Trump managed to maintain a level of discipline, and his Twitter feed stayed on message, despite his aides pushing back against a New York Times report that included the juicy detail that they had pried away control of Trump’s social media account.

But the Republican nominee’s true stripes broke through — his final rallies included no shortage of bombastic claims, including the statement that he was responsible for the Obama administration’s disclosure of spiking Obamacare premiums and for the tanking of NFL game ratings during the election season.

He also continued hammering Clinton for her email scandal, despite FBI Director James Comey’s announcement on Sunday afternoon that new evidence in the previously assumed closed investigation into Clinton’s private email server proved to be a dud.

“Did you ever see a mess like this?” Trump asked Monday afternoon during a rally in Raleigh, North Carolina. “Did you ever see?
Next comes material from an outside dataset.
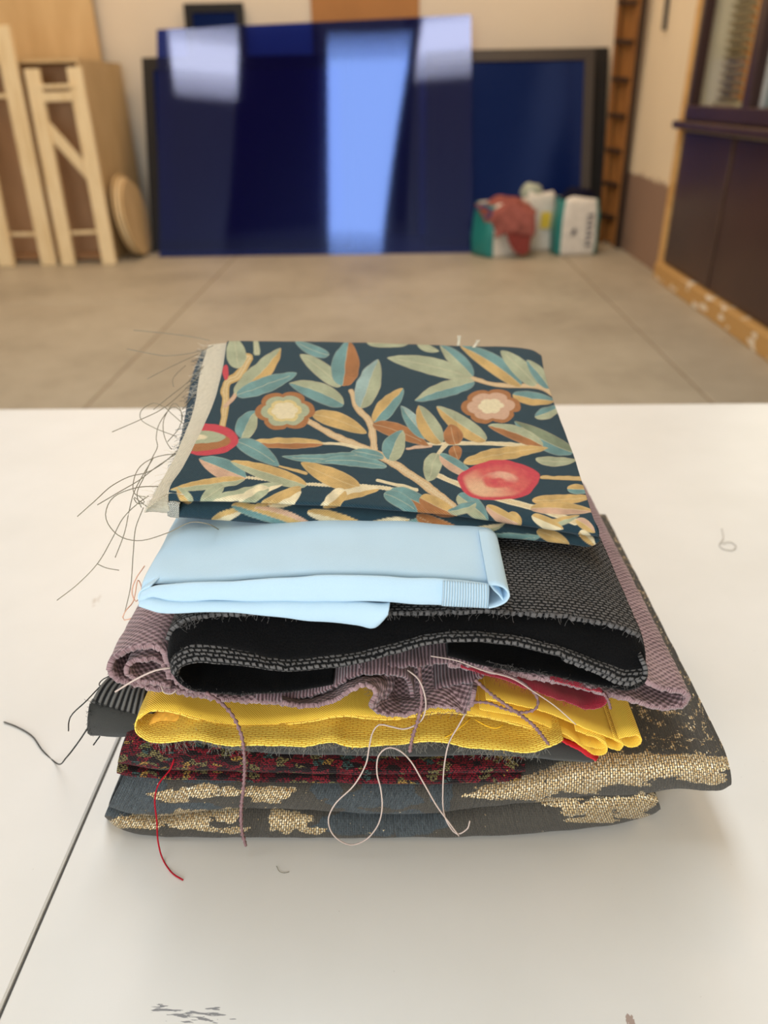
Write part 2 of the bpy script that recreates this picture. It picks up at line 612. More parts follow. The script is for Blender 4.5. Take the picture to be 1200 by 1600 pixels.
# blind behind the pane
bl = empty('window_blind', (XR + .14, 5.8, 1.2), 'beige horizontal slat blind hanging behind the brown framed window', 'blind')
slat = None
for k in range(30):
    z = 1.23 + k * .048
    if slat is None:
        slat = MB().box((XR + .14, 5.80, z), (.045, .36, .004), Matrix.Rotation(math.radians(38), 3, 'Y')).build('slat', M['slat'], bl)
    else:
        s2 = slat.copy(); COL.objects.link(s2); s2.location.z += k * .048
MB().box((XR + .14, 5.80, 1.2), (.05, .37, .025)).build('bottom_rail', M['slat'], bl)
for y in (5.72, 5.88):
    MB().box((XR + .14, y, 1.95), (.004, .004, 1.5)).build('ladder_cord', M['slat'], bl)
p = atX(1171, 60, XR + .25)
tag(MB().box((p.x, p.y, 1.72), (.02, .16, 1.45), Matrix.Rotation(math.radians(4), 3, 'X')).build('leaning_board', plain('orange board', S(206, 140, 70), .6)), 'orange wooden board standing behind the window beside the blind', 'board')
p = atX(1152, 168, XR + .2)
tag(MB().box((p.x + .25, p.y + .1, 1.16), (.3, .3, .1), bevel=.01).build('cardboard_box', plain('pale card', S(226, 190, 140), .8)), 'small pale box lying behind the window below the blind', 'box')
# timber trim and dark wainscot under the window
tr = struct('trim_1', MB().box((XR - .012, 6.15, 1.6), (.05, .085, 3.2), bevel=.004), M['trim_wood'])
tr2 = struct('trim_2', MB().box((XR - .03, 4.0, .06), (.1, 4.22, .12), bevel=.006), M['beam'])
wc = empty('trim_3', (XR, 4.2, .12)); wc['kind'] = 'structure'
yd = atX(1133, 330, XR).y
for a, b in ((yd + .015, 6.08), (yd - 1.25, yd - .015), (2.2, yd - 1.28)):
    MB().box((XR - .008, (a + b) / 2, .58), (.03, b - a, .9), bevel=.004).build('wall_panel', M['brown'], wc)
MB().box((XR - .012, yd, .58), (.045, .012, .9)).build('batten', plain('batten', S(92, 72, 60), .4), wc)
# cable on the right wall
tag(MB().bar(atX(1037, 48, XR - .025), atX(1046, -30, XR - .025), .035, .03, bevel=.008).build('wall_bracket', M['metal']), 'dark metal strap hanging high on the cream wall beside the ladder', 'strap')
# ceiling fittings
sk = empty('rooflight', (-.66, 2.48, CEIL_Z), 'long translucent rooflight strip set into the ceiling above the table', 'rooflight')
rz = Matrix.Rotation(-SKY_ROT, 3, 'Z')
for sx in (-1, 1):
    c_ = Vector((-.66, 2.48, CEIL_Z - .04))
    MB().box(c_ + rz @ Vector((sx * .635, 0, 0)), (.06, 5.2, .08), rz).build('frame_bar', M['grey_frame'], sk)
    MB().box(c_ + rz @ Vector((0, sx * 2.56, 0)), (1.33, .06, .08), rz).build('frame_bar', M['grey_frame'], sk)
dr = empty('fill_surround_1', (-1.4, -3.15, 0)); dr['kind'] = 'structure'  # surround built around the added front fill; the wall behind is solid
for sx in (-1, 1):
    MB().box((-1.4 + sx * 1.9, -3.14, 1.75), (.12, .1, 3.5), bevel=.006).build('fill_frame', M['grey_frame'], dr)
MB().box((-1.4, -3.14, 3.5), (3.92, .1, .12), bevel=.006).build('fill_frame', M['grey_frame'], dr)
ol = empty('blind_fill_lamp', (2.75, 5.2, 2.7), 'added small square lamp brightening the blind behind the brown framed window', 'lamp')  # housing for the added light on the blind
MB().box((2.75, 5.2, 2.66), (.54, .54, .08), bevel=.01).build('housing', M['grey_frame'], ol)
for i, (lx, ly, la) in enumerate(LAMPS):
    o = empty('ceiling_lamp', (lx, ly, CEIL_Z), 'warm square panel lamp on the ceiling, ' + ('crate' if lx < 0 else 'window') + ' side, ' + ('farther from' if ly < 6 else 'added to brighten') + ' the back wall', 'lamp')
    MB().box((lx, ly, CEIL_Z - .055), (1.01, .96, .11), Matrix.Rotation(-math.radians(la), 3, 'Z'), bevel=.01).build('housing', M['grey_frame'], o)

# ------------------------------------------------------------------ things along the back wall
def quad_slab(name, a, b, c, d, th, mat, parent=None):
    """slab on four corner points (bottom left, bottom right, top right, top left), th thick away from the camera"""
    a, b, c, d = map(Vector, (a, b, c, d))
    n = (b - a).cross(d - a).normalized()
    if n.y < 0: n = -n
    vs = [a, b, c, d] + [p + n * th for p in (a, b, c, d)]
    return pydata(name, vs, [(0, 1, 2, 3), (7, 6, 5, 4), (0, 4, 5, 1), (1, 5, 6, 2), (2, 6, 7, 3), (3, 7, 4, 0)], mat, parent)


# big blue sheet, slightly bowed
bl_, br_ = atZ(249, 402, .001), atZ(738, 395, .001)
tl_, tr_ = atY(245, 46, 8.02), atY(736, 23, 8.02)
NX, NZ = 40, 24
vs = []
nrm = (br_ - bl_).cross(tl_ - bl_).normalized()
for j in range(NZ + 1):
    for i in range(NX + 1):
        u, w = i / NX, j / NZ
        p = (bl_ * (1 - u) + br_ * u) * (1 - w) + (tl_ * (1 - u) + tr_ * u) * w
        bow = .004 * math.sin(math.pi * w) * math.sin(math.pi * u) + .003 * math.sin(3 * math.pi * u + 1) * (1 - w)
        vs.append(p + nrm * bow)
fs = [(j * (NX + 1) + i, j * (NX + 1) + i + 1, (j + 1) * (NX + 1) + i + 1, (j + 1) * (NX + 1) + i) for j in range(NZ) for i in range(NX)]
sheet = pydata('plastic_sheet', vs, fs, M['sheet'], None, True)
tag(sheet, 'large glossy translucent blue plastic sheet leaning in front of the framed panels', 'sheet')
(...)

Of course, the FBI, the director, was obviously under tremendous pressure.”


He also hinted that the FBI doesn’t need any additional evidence to convict Clinton of a crime.

“She still deleted them after getting a subpoena from Congress. I mean, that’s a crime!” Trump said. “What happened? That’s a crime! You don’t even need the new stuff. She shouldn’t be allowed to run.”

Clinton, ever the diligent if scripted candidate, took no chances in the final stretch. Her voice hoarse, she hit up Michigan, North Carolina and Pennsylvania — twice, as she enlisted both celebrity and political star power to boost voter turnout.

The Democratic nominee, long stung by her loss to then-Sen. Barack Obama in 2008, relied heavily upon her former rival and his dynamic wife to try to close the deal for her own presidential bid.

“I’ll be honest, I’ve had to bite my tongue after hearing some of the things people have said about Hillary Clinton,” Obama said during an impassioned address on Monday night in Philadelphia. “I am betting that tomorrow that you will reject fear and choose hope.”

For Tuesday night, both campaigns have scheduled victory parties in New York City — the town that made Trump a self-proclaimed billionaire and the same one that helped launch Clinton’s independent political career as a senator.

Trump vs. Clinton: Top moments of the 2016 general election

The setting of Clinton’s potential celebration has special significance. The Jacob K. Javits Convention Center in Manhattan is an imposing glass structure — an on-the-nose reference to the “glass ceiling” that suffered 18 million cracks in 2008 but failed to break.

But Clinton and her campaign have been careful to not outwardly project overconfidence, especially because Trump has proven to be an X factor that rivals and political pundits have struggled to grasp.

And Trump has not definitely backed off his pledge at the final debate to keep America “in suspense” about whether he will accept a loss on Election Day — a stunning statement that upends decades of smooth transfers of democratic power.

Trump, for his part, cast the election in epic terms, telling supporters on Monday evening in Scranton, Pennsylvania, that he alone could give the American people prosperity and hope.

“We are just one day away from the change you’ve been waiting for for your entire life,” Trump said. “You got to go out and vote. Get everybody to vote. It will be the greatest vote you ever cast in your lifetime because together, we will make America wealthy again. We will make America strong again. We will make America safe again. And, yes, we will make America great again. Thank you, everybody.”